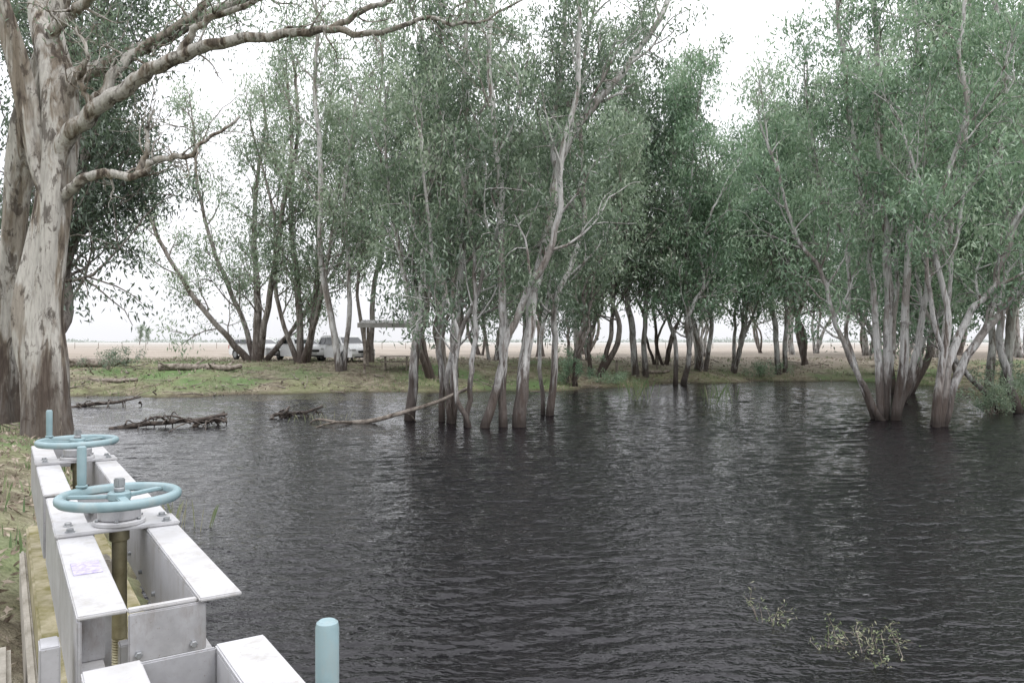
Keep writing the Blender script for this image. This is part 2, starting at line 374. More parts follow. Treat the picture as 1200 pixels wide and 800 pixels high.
# ------------------------------------------------------------------ big gum on the left bank
s = 0.0161
big = [
 U(s, 26, 14, (0, -25), (1, 70, -6), (-5, 140, -8), (1, 210, -5), (7, 290, 0), (10, 350, 5), (4, 415, 10), (-12, 468, 20), (-30, 530, 40), (-20, 620, 60)),
 U(s, 17, 11, (-92, 10, 60), (-88, 150, 60), (-70, 270, 50), (-48, 370, 35), (-20, 460, 30), (6, 560, 30), (40, 660, 50)),
 U(s, 14, 9, (4, 270, 2), (-6, 310, -4), (-16, 370, -8), (-26, 430, -14), (-44, 520, -30)),
 U(s, 11, 8, (16, -20, -10), (12, 60, -14), (8, 130, -12), (16, 220, -6), (14, 300, 0)),
]
limbsA = [
 U(s, 12, 2.2, (4, 290, 0), (30, 345, -14), (72, 373, -30), (122, 403, -40), (172, 423, -50), (232, 438, -60), (292, 442, -70), (342, 448, -70), (382, 463, -75), (425, 480, -80)),
 U(s, 12, 5, (4, 385, 6), (24, 423, 10), (70, 448, 20), (122, 478, 30), (182, 518, 45), (260, 560, 60)),
 U(s, 7, 1.4, (8, 264, -4), (42, 293, -16), (82, 300, -26), (120, 296, -34), (142, 313, -38), (177, 318, -42), (202, 333, -45), (242, 358, -50)),
 U(s, 7, 3, (50, 360, -20), (82, 408, -20), (112, 450, -10), (162, 488, 0), (210, 540, 10)),
 U(s, 5, 1.6, (172, 423, -50), (200, 455, -60), (250, 475, -66), (300, 500, -70), (340, 530, -80)),
 U(s, 4, 1.0, (120, 296, -34), (130, 330, -30), (128, 352, -28), (140, 372, -30)),
 U(s, 4, 1.2, (70, 373, -30), (60, 400, -40), (75, 425, -55), (66, 455, -60)),
 U(s, 8, 2.5, (-12, 468, 20), (20, 490, 0), (70, 510, -20), (130, 530, -40), (200, 545, -50)),
 U(s, 4, 1.0, (342, 448, -70), (400, 440, -80), (450, 452, -90), (500, 445, -95), (560, 470, -100)),
]
B = Builder(); B.clumps = []
nb = len(big)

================

Stated task: Except for the pictures, print the data above exactly.

Answer to the problem:
Keep writing the Blender script for this image. This is part 2, starting at line 374. More parts follow. Treat the picture as 1200 pixels wide and 800 pixels high.
# ------------------------------------------------------------------ big gum on the left bank
s = 0.0161
big = [
 U(s, 26, 14, (0, -25), (1, 70, -6), (-5, 140, -8), (1, 210, -5), (7, 290, 0), (10, 350, 5), (4, 415, 10), (-12, 468, 20), (-30, 530, 40), (-20, 620, 60)),
 U(s, 17, 11, (-92, 10, 60), (-88, 150, 60), (-70, 270, 50), (-48, 370, 35), (-20, 460, 30), (6, 560, 30), (40, 660, 50)),
 U(s, 14, 9, (4, 270, 2), (-6, 310, -4), (-16, 370, -8), (-26, 430, -14), (-44, 520, -30)),
 U(s, 11, 8, (16, -20, -10), (12, 60, -14), (8, 130, -12), (16, 220, -6), (14, 300, 0)),
]
limbsA = [
 U(s, 12, 2.2, (4, 290, 0), (30, 345, -14), (72, 373, -30), (122, 403, -40), (172, 423, -50), (232, 438, -60), (292, 442, -70), (342, 448, -70), (382, 463, -75), (425, 480, -80)),
 U(s, 12, 5, (4, 385, 6), (24, 423, 10), (70, 448, 20), (122, 478, 30), (182, 518, 45), (260, 560, 60)),
 U(s, 7, 1.4, (8, 264, -4), (42, 293, -16), (82, 300, -26), (120, 296, -34), (142, 313, -38), (177, 318, -42), (202, 333, -45), (242, 358, -50)),
 U(s, 7, 3, (50, 360, -20), (82, 408, -20), (112, 450, -10), (162, 488, 0), (210, 540, 10)),
 U(s, 5, 1.6, (172, 423, -50), (200, 455, -60), (250, 475, -66), (300, 500, -70), (340, 530, -80)),
 U(s, 4, 1.0, (120, 296, -34), (130, 330, -30), (128, 352, -28), (140, 372, -30)),
 U(s, 4, 1.2, (70, 373, -30), (60, 400, -40), (75, 425, -55), (66, 455, -60)),
 U(s, 8, 2.5, (-12, 468, 20), (20, 490, 0), (70, 510, -20), (130, 530, -40), (200, 545, -50)),
 U(s, 4, 1.0, (342, 448, -70), (400, 440, -80), (450, 452, -90), (500, 445, -95), (560, 470, -100)),
]
B = Builder(); B.clumps = []
nb = len(big)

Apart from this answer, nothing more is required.